On the matter of Barack Obama and the performance of the U.S. economy, the aptest metaphor is anatine: We aren’t swimming in gold like Scrooge McDuck, and we haven’t blasted the beak off our face with a shotgun like Daffy Duck, but instead limp along like what the president is: a lame duck.
Spare me the technicalities about how President Obama isn’t officially a lame duck until after the election; we aren’t officially in recession, either, but 0.5 percent annualized growth — the most recent figure — is close enough.
How should we judge President Obama’s economic record? There are two ways to go about that: First, from the point of view of people who understand at least a little about economics; second, from the point of view of Barack Obama.
We Americans maintain a superstitious, priest-king attitude toward presidents and economies. Just as moral and religious defects in the holy chieftains of old were thought to be the source of droughts and crop failures, we take weakness in the economy to be the result of presidential flaws: He didn’t “care about people like us” enough, he followed the wrong policies, listened to the wrong people, etc. That’s mainly not true.

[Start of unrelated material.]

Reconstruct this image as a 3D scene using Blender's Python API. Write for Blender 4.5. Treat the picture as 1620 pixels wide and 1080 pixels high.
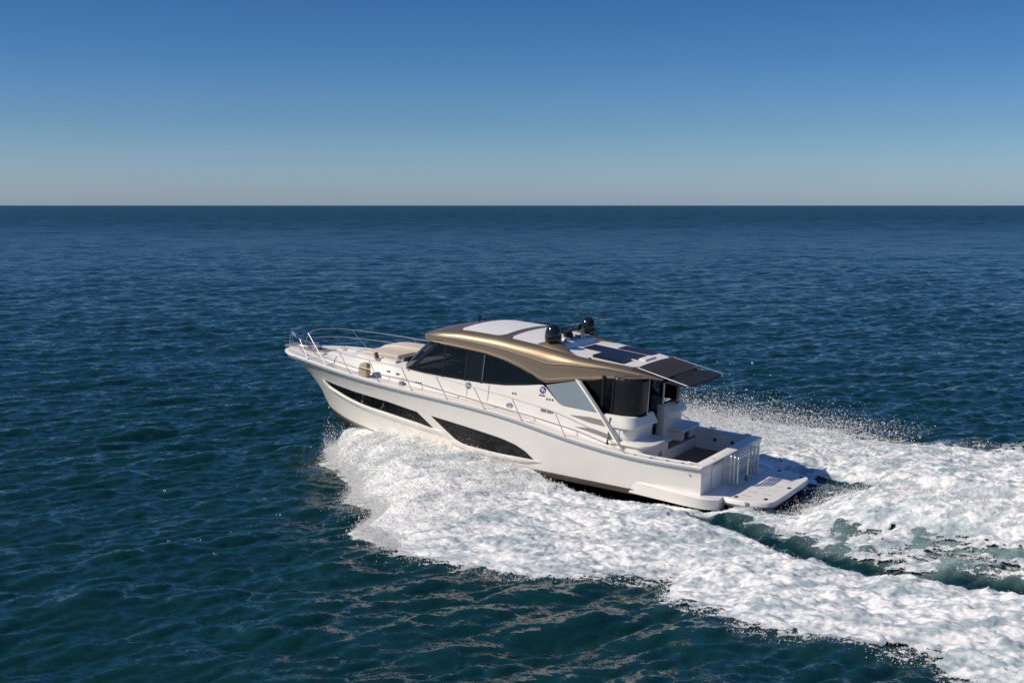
import bpy, bmesh, math, random
import numpy as np
from mathutils import Vector, Matrix, Euler

random.seed(7)
scene = bpy.context.scene
COL = scene.collection
for o in list(bpy.data.objects):
    bpy.data.objects.remove(o)

# ------------------------------------------------------------------ camera
FPX, IMW, IMH = 2000.0, 1620.0, 1080.0
CAMZ = 8.026
PITCH = math.atan(215.0 / FPX)
cam = bpy.data.cameras.new("camera")
cam.sensor_width = 36.0
cam.lens = 36.0 * FPX / IMW
cam.clip_start = 0.5
cam.clip_end = 120000.0
cam_o = bpy.data.objects.new("camera", cam)
COL.objects.link(cam_o)
cam_o.location = (0, 0, CAMZ)
cam_o.rotation_euler = (math.pi / 2 - PITCH, 0, 0)
scene.camera = cam_o

# ------------------------------------------------------------------ sky and sun
SUN_EL, SUN_AZ = math.radians(41.0), math.radians(15.0)      # SUN_AZ: heading of the light, from +x towards +y
Ldir = Vector((math.cos(SUN_AZ) * math.cos(SUN_EL), math.sin(SUN_AZ) * math.cos(SUN_EL), -math.sin(SUN_EL)))
sun_pos = -Ldir
sun = bpy.data.lights.new("sun", 'SUN')
sun.energy = 4.5
sun.angle = math.radians(0.5)
sun.color = (1.0, 0.885, 0.73)
sun_o = bpy.data.objects.new("sun", sun)
COL.objects.link(sun_o)
sun_o.rotation_euler = Ldir.to_track_quat('-Z', 'Y').to_euler()
sun_o.location = (0, 0, 60)

world = bpy.data.worlds.new("World")
scene.world = world
world.use_nodes = True
wn, wl = world.node_tree.nodes, world.node_tree.links
wn.clear()
sky = wn.new('ShaderNodeTexSky')
sky.sky_type = 'NISHITA'
sky.sun_disc = False
sky.sun_elevation = SUN_EL
sky.sun_rotation = math.atan2(sun_pos.x, sun_pos.y)
sky.altitude = 10.0
sky.air_density = 1.0
sky.dust_density = 0.6
sky.ozone_density = 2.5
tc = wn.new('ShaderNodeTexCoord')
sep = wn.new('ShaderNodeSeparateXYZ')
wl.new(tc.outputs['Generated'], sep.inputs[0])
ramp = wn.new('ShaderNodeValToRGB')                           # a polarised sky: deep blue close above the horizon
cr = ramp.color_ramp
cr.elements[0].position = 0.0
cr.elements[0].color = (0.57, 0.745, 1.14, 1)
cr.elements[1].position = 1.0
cr.elements[1].color = (0.30, 0.46, 0.75, 1)
for pos, c in ((0.02, (0.49, 0.66, 1.0)), (0.06, (0.32, 0.505, 0.78)), (0.11, (0.20, 0.40, 0.68)), (0.17, (0.135, 0.31, 0.56)), (0.32, (0.20, 0.38, 0.70)), (0.55, (0.27, 0.47, 0.80))):
    e = cr.elements.new(pos)
    e.color = c + (1,)
wl.new(sep.outputs['Z'], ramp.inputs['Fac'])
mul = wn.new('ShaderNodeMixRGB')
mul.blend_type = 'MULTIPLY'
mul.inputs[0].default_value = 1.0
wl.new(sky.outputs[0], mul.inputs[1])
wl.new(ramp.outputs[0], mul.inputs[2])
bg = wn.new('ShaderNodeBackground')
bg.inputs[1].default_value = 0.12
out = wn.new('ShaderNodeOutputWorld')
wl.new(mul.outputs[0], bg.inputs[0])
wl.new(bg.outputs[0], out.inputs[0])

scene.view_settings.view_transform = 'Standard'
scene.view_settings.look = 'None'
scene.view_settings.exposure = 0.0
scene.view_settings.gamma = 1.0
scene.view_settings.use_curve_mapping = False
scene.render.engine = 'CYCLES'
scene.cycles.max_bounces = 12
scene.cycles.diffuse_bounces = 8
scene.cycles.transmission_bounces = 8
scene.cycles.transparent_max_bounces = 12
scene.cycles.caustics_reflective = False
scene.cycles.caustics_refractive = False
scene.cycles.use_denoising = True
scene.cycles.denoising_input_passes = 'RGB_ALBEDO_NORMAL'
scene.cycles.denoising_prefilter = 'NONE'
scene.cycles.use_adaptive_sampling = False
scene.cycles.sample_clamp_indirect = 1.5

# ------------------------------------------------------------------ materials
def mat(name, color, rough=0.5, metal=0.0, coat=0.0, ior=1.45, noise=0.0, nscale=8.0, bump=0.0, bscale=60.0, spec=0.5):
    m = bpy.data.materials.new(name)
    m.use_nodes = True
    nt = m.node_tree
    b = nt.nodes['Principled BSDF']
    b.inputs['Base Color'].default_value = (*color, 1)
    b.inputs['Roughness'].default_value = rough
    b.inputs['Metallic'].default_value = metal
    b.inputs['Coat Weight'].default_value = coat
    b.inputs['Coat Roughness'].default_value = 0.06
    b.inputs['IOR'].default_value = ior
    b.inputs['Specular IOR Level'].default_value = spec
    t = nt.nodes.new('ShaderNodeTexCoord')
    if noise > 0:
        n = nt.nodes.new('ShaderNodeTexNoise')
        n.inputs['Scale'].default_value = nscale
        n.inputs['Detail'].default_value = 5
        nt.links.new(t.outputs['Object'], n.inputs['Vector'])
        r = nt.nodes.new('ShaderNodeValToRGB')
        r.color_ramp.elements[0].position = 0.3
        r.color_ramp.elements[1].position = 0.7
        r.color_ramp.elements[0].color = tuple(max(0, c * (1 - noise)) for c in color) + (1,)
        r.color_ramp.elements[1].color = tuple(min(1, c * (1 + noise)) for c in color) + (1,)
        nt.links.new(n.outputs['Fac'], r.inputs['Fac'])
        nt.links.new(r.outputs[0], b.inputs['Base Color'])
    if bump > 0:
        n2 = nt.nodes.new('ShaderNodeTexNoise')
        n2.inputs['Scale'].default_value = bscale
        n2.inputs['Detail'].default_value = 3
        nt.links.new(t.outputs['Object'], n2.inputs['Vector'])
        bp = nt.nodes.new('ShaderNodeBump')
        bp.inputs['Strength'].default_value = bump
        bp.inputs['Distance'].default_value = 0.02
        nt.links.new(n2.outputs['Fac'], bp.inputs['Height'])
        nt.links.new(bp.outputs[0], b.inputs['Normal'])
    return m

M = {}
M['hull'] = mat('hull_gelcoat', (0.80, 0.765, 0.70), 0.28, coat=0.35, noise=0.025, nscale=1.3)
M['white'] = mat('deck_gelcoat', (0.76, 0.73, 0.67), 0.42, coat=0.1, noise=0.03, nscale=2.5)
M['nonskid'] = mat('nonskid_gelcoat', (0.70, 0.67, 0.61), 0.75, noise=0.05, nscale=9, bump=0.25, bscale=160)
M['panel'] = mat('roof_white', (0.72, 0.71, 0.68), 0.5, noise=0.03, nscale=3)
M['bronze'] = mat('bronze_paint', (0.29, 0.222, 0.148), 0.44, metal=0.75, coat=0.1, noise=0.04, nscale=30)
M['bronze_aft'] = mat('shaded_bronze', (0.045, 0.037, 0.034), 0.55, spec=0.3)  # darker bronze: shade on the aft-facing fascia is put into the colour
M['bronze_glint'] = mat('bronze_highlight', (0.62, 0.50, 0.36), 0.45, metal=0.3)  # paler bronze that paints the bright highlights along the roof edges
M['bronze_dark'] = mat('dark_bronze_line', (0.06, 0.045, 0.03), 0.4, metal=0.5)  # dark bronze of the thin hull pinstripe
M['antifoul'] = mat('antifouling_paint', (0.012, 0.012, 0.014), 0.6, noise=0.3, nscale=4)
M['stripe'] = mat('boot_stripe', (0.085, 0.07, 0.052), 0.4, metal=0.2)
M['rub'] = mat('rub_rail_grey', (0.27, 0.295, 0.32), 0.45, metal=0.2)
M['black'] = mat('black_gloss', (0.008, 0.009, 0.009), 0.12, coat=0.5)
M['blackglass'] = mat('black_hatch_glass', (0.008, 0.009, 0.011), 0.3, spec=0.3)
M['blackmat'] = mat('black_rubber', (0.012, 0.012, 0.013), 0.6)
M['frame'] = mat('window_frame_black', (0.008, 0.011, 0.013), 0.5, spec=0.25)
M['chrome'] = mat('polished_steel', (0.62, 0.60, 0.56), 0.34, metal=1.0)
M['beigepost'] = mat('cream_enamel', (0.82, 0.74, 0.58), 0.4)
M['canvas'] = mat('dark_canvas', (0.018, 0.020, 0.030), 0.85, spec=0.15, noise=0.25, nscale=5, bump=0.3, bscale=25)
M['curtain'] = mat('smoked_clear_curtain', (0.011, 0.011, 0.013), 0.32, spec=0.35, noise=0.35, nscale=2.5, bump=0.35, bscale=4)
M['solar'] = mat('solar_cells', (0.012, 0.015, 0.034), 0.45, noise=0.25, nscale=14)
M['cushion'] = mat('beige_vinyl', (0.60, 0.535, 0.44), 0.65, noise=0.06, nscale=5, bump=0.25, bscale=12)
M['bag'] = mat('sand_canvas', (0.42, 0.355, 0.24), 0.85, noise=0.15, nscale=12, bump=0.4, bscale=30)
M['grey'] = mat('grey_louvre', (0.22, 0.215, 0.20), 0.55)
M['pale_pane'] = mat('pale_tinted_pane', (0.20, 0.25, 0.285), 0.2, noise=0.05, nscale=1.5)
M['flagblue'] = mat('flag_cloth', (0.02, 0.04, 0.22), 0.7)
M['flagwhite'] = mat('flag_emblem', (0.5, 0.5, 0.62), 0.7)
M['logo'] = mat('logo_blue', (0.015, 0.035, 0.22), 0.4)
M['logoink'] = mat('logo_letters', (0.05, 0.055, 0.09), 0.4)
M['interior'] = mat('interior_trim', (0.13, 0.115, 0.10), 0.6)
M['leather'] = mat('helm_leather', (0.30, 0.285, 0.26), 0.5)
M['walnut'] = mat('walnut_joinery', (0.09, 0.045, 0.022), 0.35, noise=0.3, nscale=6)
M['seam'] = mat('panel_seam', (0.25, 0.235, 0.21), 0.6)
M['red'] = mat('red_lens', (0.35, 0.02, 0.015), 0.3)

def teak_mat():
    m = bpy.data.materials.new('teak_planks')
    m.use_nodes = True
    nt = m.node_tree
    b = nt.nodes['Principled BSDF']
    t = nt.nodes.new('ShaderNodeTexCoord')
    w = nt.nodes.new('ShaderNodeTexWave')
    w.wave_type = 'BANDS'
    w.bands_direction = 'Y'
    w.inputs['Scale'].default_value = 5.0
    w.inputs['Distortion'].default_value = 0.0
    nt.links.new(t.outputs['Object'], w.inputs['Vector'])
    n = nt.nodes.new('ShaderNodeTexNoise')
    mp = nt.nodes.new('ShaderNodeMapping')
    mp.inputs['Scale'].default_value = (1.5, 14, 1)
    nt.links.new(t.outputs['Object'], mp.inputs[0])
    nt.links.new(mp.outputs[0], n.inputs['Vector'])
    n.inputs['Scale'].default_value = 3
    n.inputs['Detail'].default_value = 6
    r = nt.nodes.new('ShaderNodeValToRGB')
    r.color_ramp.elements[0].color = (0.17, 0.10, 0.055, 1)
    r.color_ramp.elements[1].color = (0.38, 0.24, 0.135, 1)
    nt.links.new(n.outputs['Fac'], r.inputs['Fac'])
    r2 = nt.nodes.new('ShaderNodeValToRGB')
    r2.color_ramp.elements[0].position = 0.02
    r2.color_ramp.elements[1].position = 0.10
    r2.color_ramp.elements[0].color = (0.08, 0.08, 0.08, 1)
    nt.links.new(w.outputs['Fac'], r2.inputs['Fac'])
    mx = nt.nodes.new('ShaderNodeMixRGB')
    mx.blend_type = 'MULTIPLY'
    mx.inputs[0].default_value = 1
    nt.links.new(r.outputs[0], mx.inputs[1])
    nt.links.new(r2.outputs[0], mx.inputs[2])
    nt.links.new(mx.outputs[0], b.inputs['Base Color'])
    b.inputs['Roughness'].default_value = 0.6
    return m
M['teak'] = teak_mat()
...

The most important factors shaping the economic performance of the United States, or that of any advanced country, isn’t policy, but events, from developments abroad to entrepreneurship and innovation at home. The 1990s didn’t boom because Bill Clinton pursued a radically different economic agenda from that of Ronald Reagan and George H. W. Bush: He ran on “time for a change” but more or less stayed the course, thanks in no small part to Newt Gingrich and the 1994 election. The 1990s boomed because the development of the personal computer and other forms of information technology, supercharged by the growth of the web, launched an extraordinary period of investment, innovation, and entrepreneurship. Bill Gates, Marc Andreessen (whose Netscape browsers brought the web to the masses), the development teams at Ericsson and Nokia, and a few million Americans who invested enthusiastically in everything marked “dot-com” had a lot more to do with the economy of the 1990s than Bill Clinton did. Likewise, the rough spots of that era (such as the Asian currency crisis) weren’t the president’s doing, either.
There is no mystical connection between presidents, GDP growth, employment, and wages.